Spanish-language radio programs have scored some notable successes in recent years. In New York, "La Mega" (WSKQ-FM) has a morning show that frequently trumps Howard Stern in the quarterly Arbitron ratings, according to Seth Rosen, media director for Reynardus and Moya, a New York-based advertising agency that caters to the Latino market.

The Viacom media conglomerate owns Infinity Broadcasting, which in turn also owns Washington area stations WPGC-FM and AM, WARW-FM and WJFK-FM. Recently, it has been flipping some of its weaker-performing stations across the country to a Spanish-language format, reflecting an industry trend.
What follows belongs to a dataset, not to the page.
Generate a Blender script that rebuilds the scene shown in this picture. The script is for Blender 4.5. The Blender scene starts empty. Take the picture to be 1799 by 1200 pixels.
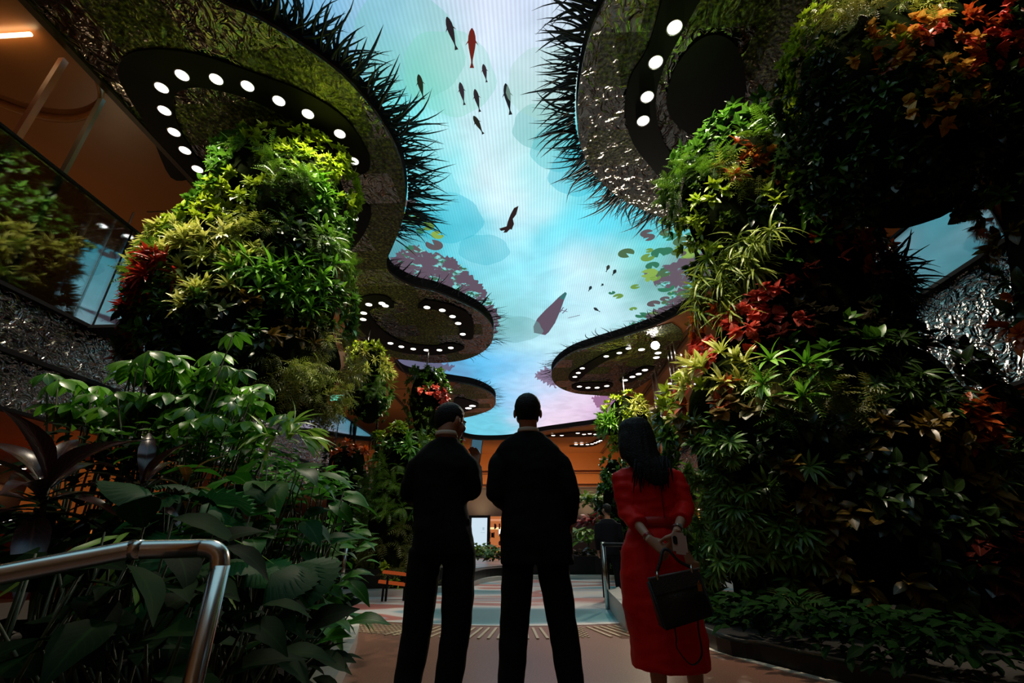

The switches have been prompted by Infinity's alliance with the Spanish Broadcasting System Inc., the nation's largest Latino-controlled radio broadcasting company. Infinity owns an equity interest in the Florida-based company, which served as a consultant on the WHFS reformatting.

"We did extensive research about the Washington, D.C., market," said Infinity spokeswoman Karen Mateo. "We realized there was a void there for approximately 10 percent of the market."

The switch leaves the futures of WHFS's on-air personalities and other employees in question. Although Infinity has not announced personnel changes, insiders speculate that the station's most popular personalities, the Sports Junkies, will probably be reassigned to WJFK-FM.

No decision has been made about the future of HFStival, Mateo said.

Despite the arrival last year of Lisa Worden, a highly touted programming director, WHFS's progress in the ratings has been slow. The station ranked 20th overall in the most recent Arbitron audience survey, and ninth among its key target audience -- listeners 18 to 34. WHFS's demise as a rock station will likely benefit its chief rival, DC-101, but could also help more pop-oriented music stations such as Z104-FM and Hot 99.5, said Jim Farley, a veteran of Washington radio who is a vice president of WTOP, the all-news station. WTOP's owner, Bonneville International, also owns Z104; Clear Channel owns Hot 99.5, as well as DC-101.

"HFS is an institution around here, but the station has been struggling for a while," said Joe Howard, Washington bureau chief for Radio & Records, a research and analysis firm that also produces an industry magazine.

"I think Infinity saw this as an opportunity to attack an underserved market."

Staff writer Sean Daly contributed to this report.

© 2005 The Washington Post Company


This is truly a time of flux... it seems like all the institutions I grew up with are rapidly falling away.

I peripherally worked in radio (in the Einstein era) and had opportunity to meet with the folks over at HFS many times. In fact, one of the old DJs (Sharree? the distinctivly voiced african american woman) made off with a treasured album of mine, the Shaggs' PHILOSOPHY OF THE WORLD, which I loaned her to play on the air. And she did, many times.

It was that kind of place. The kind of place where a DJ with a speech impediement could have a fair shake (so what if he was the owner's son? He was great!), or a DJ with a high nasel falsetto instead of the phoney-baloney Ryan Seacrest radio voice would become a cult figure (Weasel, now working an oldies station in the area-- if that's not a sure sign of the apocolypse of radio, I don't know what is).

It was that kind of place.

Back when there was a music scene in DC, it was WHFS that fostered it, dutifully tramping out to basement bars to introduce acts or run little music festivals. Stuff that other DJs would turn their noses up at.

We're witnesing another victim of the Clear Channel borg-ification of radio. We won't see their like again.